Psychometric Tests – a necessary evil?

Increasingly firms are using online psychometric assessment tests as yet another selection hoop for candidates to jump through.  Here’s a quick overview of what they are, why firms like them and how to prepare for taking them.

What are they?

A set of evaluation tools (usually online) to measure and gauge cognitive ability (aptitude) and personality.

Aptitude Tests

Aptitude tests are generally multiple choice, always timed and the time allotted is usually never enough for you to calmly work through and finish the test.  They are designed that way to test your accuracy under pressure.  There are several types of aptitude tests.  The most commonly used ones are numerical reasoning, verbal reasoning, abstract reasoning, mechanical reasoning, spatial reasoning or situational judgement tests.  Individual test results are compared against a control group and a minimum benchmark score is set for selection.   Average test time is 20-25 minutes and you will usually be wishing you had another 30 minutes to finish it off properly and check over your work – no such luxury with these tests.  It’s quick-fire stuff here and spending 10 minutes on the first of 20 questions is not a great strategy for success.

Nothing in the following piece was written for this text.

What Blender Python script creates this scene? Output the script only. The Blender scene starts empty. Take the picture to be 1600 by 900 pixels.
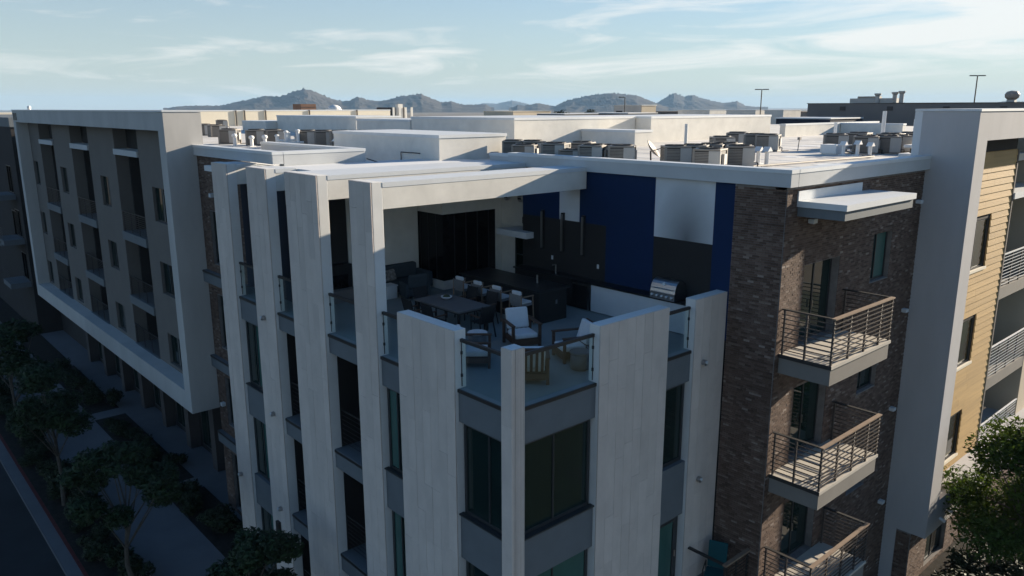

Personality Tests? ….. Assessments!

You can’t FAIL a personality test, can you?   Personality tests measure how people differ in their style or manner of doing things, and in the way they interact with their environment, colleagues and others around them. Completing a personality test isn’t as stressful as completing the aptitude tests.  You’re answering questions about yourself – you should know the answers to those questions – right?   There are several tried and tested providers of personality tests – MBTI- Myers Briggs, 16PF, OPQ32r and firms will generally use one of these or one based on these.


Why do firms use them?

Firstly it’s a relatively inexpensive way to screen a large volume of candidates.  It’s also viewed as highly objective and fairer than other selection methods as it reduces bias and subjectivity.  Candidates may not like the process but it does have a high level of predictive validity and has been proven to increase the likelihood of being able to predict future job performance.  So they are not going away any time soon.

Tips for taking a test

  1. Be prepared for what’s ahead.  Ask the employer which tests you will taking and ask for some sample tests to get you used to the format.  If they won’t provide any use the 100′s of sample tests available free online.
  2. Ask about negative marking. Some tests will deduct marks for an incorrect answer. You don’t want to guess the last 10 answers (the “if in doubt – C” approach to MCQs!)  and find you have torpedoed your chances due to negative marking.
  3. Practice won’t make perfect but it may make it good enough. Let’s face it – you are not going to turn into a mathematical genius and Ace the numerical reasoning tests just by practising lots of them. BUT you can nudge your starting score up several points by practising.  So you may get from a C to a B with practise – which may be just what you need to get called for an interview.And that’s when the REAL fun starts.